Miguel remembers Crispin’s words: “You must choose sides. If you choose your own, you choose oppression, fratricide, indifference; you will never be content amongst your own. If you side with the others, you choose treason, patricide, betrayal; you will never be accepted amongst those unlike you …. What to do? Nothing to be done, Pozzo. You cannot sit this out. The airplane lands. The people clap. Take a bow. You’re on the stage.”

While this is happening, EDSA 4 is going on at Malacañang. Lakan has taken hostages and threatens to kill them. The mob, egged on by Brother Martin over the objections of Lakan, attacks the palace. The national political storm coincides with the heavy rains and the crisis in Miguel’s life that calls for action.

In post-modern style, Ilustrado ends uncertainly, or perhaps, ends in several contradictory ways. There are several scenes where Miguel takes alternative paths with vague results that are written in soaring prose: “He thought, instead, not of how it began, but how it must have ended, of how it always must. That last final moment before going towards the light: the pinprick of dawn, the world turning on its side, the horizon vertical, the sun and the moon in the same sky …. Hearing someone sing your name, seeing faces to whom life will soon ascribe meaning, the discovery of your first word, the oblivion of not yet knowing there would ever be your last.”

The epilogue is a fitting ending to the chaos so ably rendered by the novel. It surprises, explains much, but also further nuances the multiple visions that abound throughout the book. The language of the denouement, by itself, is a singular achievement that is certain to satisfy readers.

Ilustrado is metafiction in that it is often fiction about fiction. It is a most cerebral novel that dares to reflect the Philippines and Filipinos at so many levels and dimensions. Through virtuoso use of language and a dazzling array of fictional techniques, it achieves all of its lofty objectives.

It is far too sophisticated to engage readers in the direct way of, say, melodrama, like Rizal’s novels did. The right reader, however, will be thoroughly engaged by this novel, for he will be enticed to reflect upon himself and his society in a fresh light through the passion of ideas.

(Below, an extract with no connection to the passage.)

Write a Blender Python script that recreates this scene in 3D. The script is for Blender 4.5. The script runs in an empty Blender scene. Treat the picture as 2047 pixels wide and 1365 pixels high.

It deserves all the accolades it has won. It is among the finest novels written by a Filipino. Perhaps, even by any writer.

(Antonio A. Hidalgo was chair of the board of judges that unanimously awarded the 2008 Palanca Grand Prize for the novel to Ilustrado by Miguel Syjuco. Thanks to Syjuco, this review was also based on the slightly rewritten version that won the 2008 MAN Asia Prize.)

Published in the Philippine Daily Inquirer, December 1, 2008, pp. E1-E2.